Greenwald is the first to admit that not all of his pursuits have been graceful. After all, most people don’t tango flawlessly in their first lesson.

“I did some things that I’m very often embarrassed about,  but I’m so thankful I did them,” he told me. For instance, Greenwald published his first book of poems when he was 20. Two of them were recently added into an anthology of horrible writing from good writers, he told me. When Greenwald was asked to read them at an event promoting the book, he laughed so hard that he was unable to speak.

“Two fish avoid me,” he began, reciting a line from one of them. “Naked on the coral reef, I am recognized.”

Sounded okay to me.

Of course, other pursuits have gone better, perhaps because of, not in spite of, Greenwald’s willingness to dive in and play the fool.

In 2003, for instance, the manager of a San Francisco theater asked Greenwald if he would read some of his stories on stage during a show. He agreed, but said that he wanted to perform despite the fact that he’d never gone on stage before. His travel story show “Strange Travel Suggestions,” was born.

During the performance, Greenwald regales the audience with tales from travel to every corner of the globe, from evading militant radicals during an eclipse in Iran to scuba diving in the Philippines, while channeling the spirit of the Wheel of Fortune. Like life, the show takes unexpected twists and turns as he invites audience members onstage to spin a wheel that decides what genre of story he will tell. It’s essentially improv, filled with stories he’s honed, brought alive by the lifelong, electrifying practice of saying “Yes.”
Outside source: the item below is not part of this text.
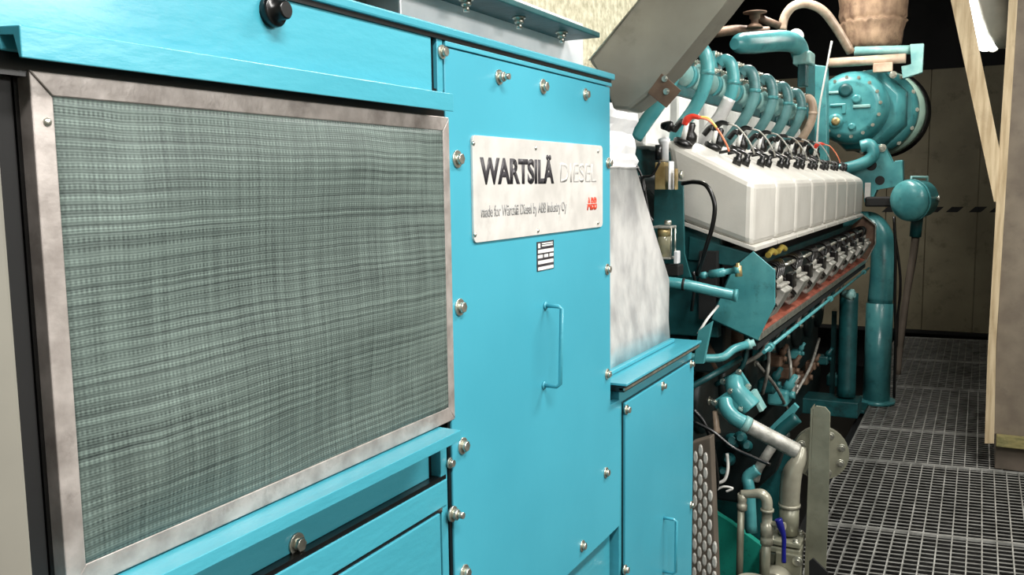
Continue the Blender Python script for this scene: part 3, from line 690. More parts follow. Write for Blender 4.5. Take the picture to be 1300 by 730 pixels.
# ignition modules
mod = None
for i in range(NC):
    y = YN + .19 + i * PIT * .96
    if mod is None:
        o0 = V((-.69, y, 1.05)); mb = MB()
        a = V((h[3].x - .005, y, h[3].z + .045)); b = V((h[2].x - .002, y, h[2].z + .02)); nn = V((-(b.z - a.z), 0, b.x - a.x)).normalized() * .05
        mb.prism([a, b, b + nn, a + nn], (0, .13, 0), bev=.005)
        bb = b + nn * .5; mb.box(bb + V((-.05, -.015, 0)), bb + V((.006, .145, .010)), bev=.003)
        for k in range(3): mb.lathe(bb + V((-.02, .03 + k * .035, .01)), (0, 0, 1), [(0, .009), (.02, .009), (.026, .005)], 10)
        mod = mb.build('ignition_module', 'castgrey', E_, origin=o0)
        mb = MB()
        for k in range(5):
            s = bb + V((-.02, .02 + k * .028, .028)); mb.tube([s, s + V((.0, .03, .04)), s + V((-.04, .06 + .02 * k, .05)), s + V((-.10, .07, .03))], .0052, 7)
        for k in range(3):
            s = a + V((.006, .01 + k * .04, .03)); mb.tube([s, s + V((.015, -.05, .02)), s + V((-.01, -.11, .06)), s + V((-.06, -.12, .12))], .006, 7)
        mb.box(bb + V((-.03, -.13, -.03)), bb + V((.0, -.06, .03)), bev=.006)
        cb = mb.build('cable_loom', 'black', E_, origin=o0)
        mb = MB()
        for k in range(3):
            s = bb + V((-.05, -.10 + k * .06, .055)); mb.tube([s, s + V((.02, .02, .006)), s + V((.02, .05, .01))], .0065, 8)
        cw = mb.build('silver_conduit', 'zinc', E_, origin=o0)
    else:
        p = V((-.69, y, 1.05)); inst(mod, p, E_); inst(cb, p, E_); inst(cw, p, E_)
for k, a in enumerate(((975, 324), (988, 319))):
    p = HX(*a, -.72); MB().tube([p, p + V((.0, .07, .012)), p + V((0, .14, .0))], .012, 8).build('yellow_conduit', 'yellow', E_)

# ---- curved tubes from the manifold to each cylinder
YT = 3.281
prof = [(879, 66), (885, 61), (892, 63), (897, 74), (898, 92), (893, 114), (881, 138), (865, 160), (851, 180)]
base = [HY(a, b, YT) for a, b in prof]
SHX = HY(903, 80, YT).x
fl_proto = None
for i in range(-1, NC - 1):
    y = YT + i * .387; pts = [V((p.x, y + (0 if k < 6 else -.00), p.z)) for k, p in enumerate(base)]
    if i == -1: pts = pts[:]
    mt = {6: 'tan', 1: 'foil'}.get(i, 'teal_eng')
    up = pts[:5]
    o = MB().tube(pts, .0245, 14).build('coolant_tube', 'tan' if i == 6 else ('teal_eng' if i < 2 else 'teal_worn'), E_)
    if i == 6: o['label'] = 'tan unpainted tube'
    q = pts[4]; d_ = (pts[5] - pts[3]).normalized()
    MB().lathe(q, d_, [(-.008, .0268), (.008, .0268)], 14).build('tube_collar', 'teal_eng' if i < 6 else 'tan', E_)
    if i == 1:
        o = MB().tube([pts[5], pts[6], pts[7], pts[8]], .0265, 14).build('foil_sleeve', 'foil', E_)
    # flange and bolts at the manifold end
    f0 = pts[0]
    MB().box(f0 + V((-.02, -.06, -.045)), f0 + V((-.004, .06, .045)), bev=.003).build('tube_flange', 'teal_eng', E_)
    for dy in (-.045, .045):
        for dz in (-.032, .032):
            bolt('stud', f0 + V((-.004, dy, dz)), E_, scale=.95)
# sectioned manifold behind the tubes
m0 = HX(872, 100, -1.08); m1 = HX(1000, 140, -1.08); print('manifold', m0, m1)
mz = (m0.z + m1.z) / 2
for i in range(8):
    y = 2.95 + i * .387
    mb = MB().lathe((-1.08, y, mz), (0, 1, 0), [(0, .066), (.012, .066), (.014, .055), (.15, .057), (.20, .052), (.36, .052), (.362, .066), (.375, .066)], 20)
    mb.build('manifold_section', 'teal_pale', E_)
    MB().lathe((-1.08, y + .19, mz), (0, 1, 0), [(0, .059), (.05, .059)], 20).build('manifold_sleeve', 'teal_eng', E_)
    MB().box((-1.17, y + .02, mz - .09), (-1.05, y + .34, mz - .05), bev=.006).build('head_bracket', 'teal_dark', E_)
    MB().box((-1.17, y + .05, mz - .30), (-1.04, y + .33, mz - .095), bev=.012).build('rear_bank_cover', 'white', E_)
MB().box((-1.45, 3.0, 1.5), (-1.20, YF + .1, 1.86), bev=.01).build('cylinder_heads', 'teal_dark', E_)
MB().box((-1.28, 3.32, 1.93), (-1.20, 6.0, 2.05), bev=.01).build('rear_manifold', 'blackgap', E_)
# near end details: inner casting wall, ribs
MB().box((-1.1, YN + .03, .95), (-.80, YN + .07, 1.36), bev=.005).build('end_casting', 'teal_dark', E_)
mb = MB(); mb.prism([HY(a, b, YN + .02) for a, b in ((875, 300), (953, 322), (930, 338), (873, 330))], (0, .02, 0), bev=.003); mb.build('end_rib', 'teal_dark', E_)
# engine feet / base beams
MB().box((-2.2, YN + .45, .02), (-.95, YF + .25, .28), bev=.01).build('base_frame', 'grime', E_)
b0_, b1_ = HY(1003, 508, 5.2), HY(1128, 508, 6.1)
MB().box((-1.15, 5.78, .02), (-.62, 5.99, .12), bev=.006).build('base_outrigger', 'teal_dark', E_)
MB().box((-1.15, 6.0, .002), (-.605, 6.225, .022), bev=.004).build('foot_plate', 'teal_dark', E_)
# side covers and fittings of the crankcase
for i in range(NC):
    y = YN + .12 + i * PIT
    MB().lathe((-.93, y + .15, .66), (1, 0, 0), [(-.01, .13), (.02, .13), (.03, .11), (.034, .02)], 24).build('crankcase_door', 'grime', E_)
    MB().lathe((-.88, y + .02, .90), (.5, 0, -.8), [(-.06, .02), (-.03, .035), (.05, .035), (.06, .022), (.10, .022)], 12).build('injection_pump', 'rust', E_)
    MB().tube([(-.90, y + .30, 1.0), (-.80, y + .30, .93), (-.80, y + .28, .78), (-.90, y + .25, .70)], .010, 8).build('drain_pipe', 'castgrey' if i % 2 else 'teal_dark', E_)
    bolt('hex', (-.93 + .034, y + .15, .66), E_, scale=1.2)
    if i % 2 == 0: MB().box((-.92, y, .80), (-.80, y + .10, .98), bev=.008).build('bracket', 'grime', E_)
# clutter under the trough seen past the hoses
for (a, b, s, m_) in ((965, 448, .03, 'teal_dark'), (985, 455, .035, 'rust'), (1000, 470, .04, 'rust'), (1011, 448, .028, 'teal_eng'), (1018, 478, .04, 'rust'), (1030, 462, .03, 'rust'), (975, 487, .04, 'teal_dark'), (1045, 455, .035, 'teal_dark'), (990, 500, .05, 'teal_eng'), (1003, 490, .03, 'castgrey'), (1060, 480, .05, 'teal_dark')):
    p = HX(a, b, -.86); mb = MB().box(p - V((s, s * 1.3, s)), p + V((s, s * 1.3, s * .6)), bev=s * .25)
    mb.lathe(p + V((s * .6, 0, s * .5)), (.5, -.3, .8), [(0, s * .5), (s, s * .5), (s * 1.1, s * .3), (s * 2, s * .28)], 12)
    mb.lathe(p + V((s, 0, 0)), (1, 0, 0), [(0, s * .45), (s * .5, s * .4)], 6)
    mb.build('fuel_fitting', m_, E_)
for (a, b, c_, d_) in ((960, 460, 1000, 520), (1000, 440, 1000, 500), (1040, 430, 1010, 500), (975, 430, 968, 500)):
    MB().tube([HX(a, b, -.84), HX((a + c_) / 2 + 4, (b + d_) / 2, -.80), HX(c_, d_, -.84)], .008, 8).build('fuel_line', 'castgrey', E_)
# small round sensor on the pillar
MB().lathe(HX(1080, 374, -.66), (1, -.3, 0), [(-.05, .02), (0, .034), (.015, .034), (.018, .018), (.026, .018)], 18).build('pressure_sensor', 'teal_pale', E_)

# thick pipe and pillar at the far end of the engine
p = [HY(1098, 282, 6.55), HY(1112, 290, 6.5), HY(1121, 312, 6.45), HY(1121, 345, 6.42), HY(1117, 385, 6.4), HY(1114, 420, 6.4), HY(1112, 513, 6.35)]
p = [HY(1060, 285, 6.7)] + p
p[7].z = .022
TP = thing('thick_coolant_pipe', 'thick glossy teal pipe bending down behind the far end of the trough', 'pipe', (-.6, 6.4, 0))
MB().tube(p[:6], [.07, .075, .08, .082, .082, .08, .08], 20).build('bent_pipe', 'teal_eng', TP)
MB().tube([p[5], p[7]], [.086, .086], 20, smooth=False).build('lower_sleeve', 'teal_eng', TP)
MB().lathe(p[7], (0, 0, 1), [(-.019, .12), (.004, .12)], 24).build('foot_flange', 'teal_eng', TP)
p2 = [HY(1078, 372, 5.95), HY(1074, 505, 5.9)]
tag(MB().tube([p2[0], (p2[0] + p2[1]) / 2, V((p2[1].x, p2[1].y, .128))], .056, 18).build('pipe_pillar', 'teal_dark'), 'dim straight teal pipe standing under the far end of the trough', 'pipe')  # darker teal puts the shadow on this pillar into its colour
tag(MB().box(HY(1056, 395, 6.1), HY(1058, 395, 6.1) + V((.02, .02, -.6215))).build('conduit', 'teal_dark'), 'thin dark vertical conduit left of the dim straight teal pipe', 'conduit')

# ================================================================= TURBOCHARGER
YTB = 6.45
TB = thing('turbocharger', 'round teal turbocharger with a black rimmed intake at the far engine end', 'turbocharger', HY(1100, 200, YTB))
c = HY(1078, 136, YTB); px_m = (HY(1079, 136, YTB) - c).length
cr = HY(1120, 143, YTB + .45); R_ = lambda n, y: n * (y / 6.45) * px_m
MB().lathe(c, (0, 1, 0), [(0, R_(31, 6.45)), (.03, R_(33, 6.45))], 36).build('end_cover', 'teal_eng', TB)
MB().lathe(c, (0, 1, 0), [(-.02, R_(33, 6.45)), (-.02, R_(37, 6.45)), (.02, R_(44, 6.45)), (.10, R_(49, 6.45)), (.17, R_(48, 6.45)), (.18, R_(30, 6.45)), (.1, R_(30, 6.45)), (0.02, R_(32, 6.45))], 36).build('turbine_housing', 'teal_eng', TB)
c2 = HY(1096, 140, YTB + .2)
MB().lathe(c2, (0, 1, 0), [(-.05, R_(45, 6.6)), (0, R_(55, 6.6)), (.08, R_(58, 6.6)), (.09, R_(50, 6.6))], 8, a0=.39).build('octagonal_casing', 'teal_eng', TB)
c3 = HY(1108, 142, YTB + .33)
MB().lathe(c3, (0, 1, 0), [(-.05, R_(48, 6.8)), (.0, R_(55, 6.8)), (.06, R_(56, 6.8)), (.07, R_(50, 6.8))], 40).build('compressor_housing', 'teal_eng', TB)
c4 = HY(1117, 144, YTB + .45)
MB().lathe(c4, (0, 1, 0), [(-.04, R_(48, 6.9)), (.0, R_(54, 6.9)), (.05, R_(56, 6.9)), (.06, R_(50, 6.9))], 40).build('cream_ring', 'lens', TB)
c5 = HY(1121, 145, YTB + .55)
MB().lathe(c5, (0, 1, 0), [(-.02, R_(54, 7)), (0, R_(57, 7)), (.015, R_(57, 7)), (.02, R_(54, 7)), (.03, R_(54, 7)), (.035, R_(57.5, 7)), (.06, R_(57.5, 7)), (.07, R_(40, 7))], 40).build('intake_rim', 'black', TB)
for k in range(16):
    a = 2 * math.pi * k / 16 + .1; r = R_(39.5, 6.45)
    bolt('small', c + V((math.cos(a) * r, -.015, math.sin(a) * r)), TB, axis='-y', scale=1.3)
for k in range(14):
    a = 2 * math.pi * k / 14; r = R_(53, 6.8)
    bolt('hex', c3 + V((math.cos(a) * r, -.01, math.sin(a) * r)), TB, axis='-y', scale=1.1)
for (a, b, r, m_) in ((1074, 115, .045, 'teal_dark'), (1061, 154, .05, 'teal_eng'), (1082, 161, .025, 'teal_eng'), (1088, 126, .03, 'teal_eng')):
    MB().lathe(HY(a, b, YTB), (0, -1, 0), [(-.01, r), (.03, r), (.035, r * .6)], 18).build('boss', m_, TB)
MB().lathe(HY(1061, 154, YTB - .035), (0, -1, 0), [(0, .028), (.01, .028), (.012, .012)], 12).build('drain_plug', 'brass', TB)
MB().box(HY(1083, 138, YTB), HY(1105, 132, YTB - .03), bev=.006).build('rib', 'teal_pale', TB)
MB().box(HY(1052, 120, YTB), HY(1070, 115, YTB - .03), bev=.005).build('rib', 'teal_pale', TB)
mb = MB(); mb.box(HY(1054, 136, YTB), HY(1073, 131, YTB - .03), bev=.005); mb.box(HY(1069, 145, YTB), HY(1074, 131, YTB - .03), bev=.005); mb.build('rib', 'teal_eng', TB)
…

“I don’t know why I travel,” Jeff told me. “But what it connects me to is my sense of readiness. We often lose our sense of readiness… We go through our lives with this sense of being used to everything that happens to us. But when you travel, you’re forced to be ready again. You’re forced to be vigilant about everything entering your sphere of vision and your sphere of emotion and your creative sphere. And you can do yourself justice in a way that you can’t living by the straights of your usually narrow and predictable life.”

There’s a Yiddish proverb, ‘One should live if only to satisfy one’s curiosity.’ And my life has always been motivated by curiosity. Of the best places I’ve gone, almost all of them are by accident, and I would say, all trace back to that encounter at the museum … everything sort of traces back to that one sudden leap of faith.”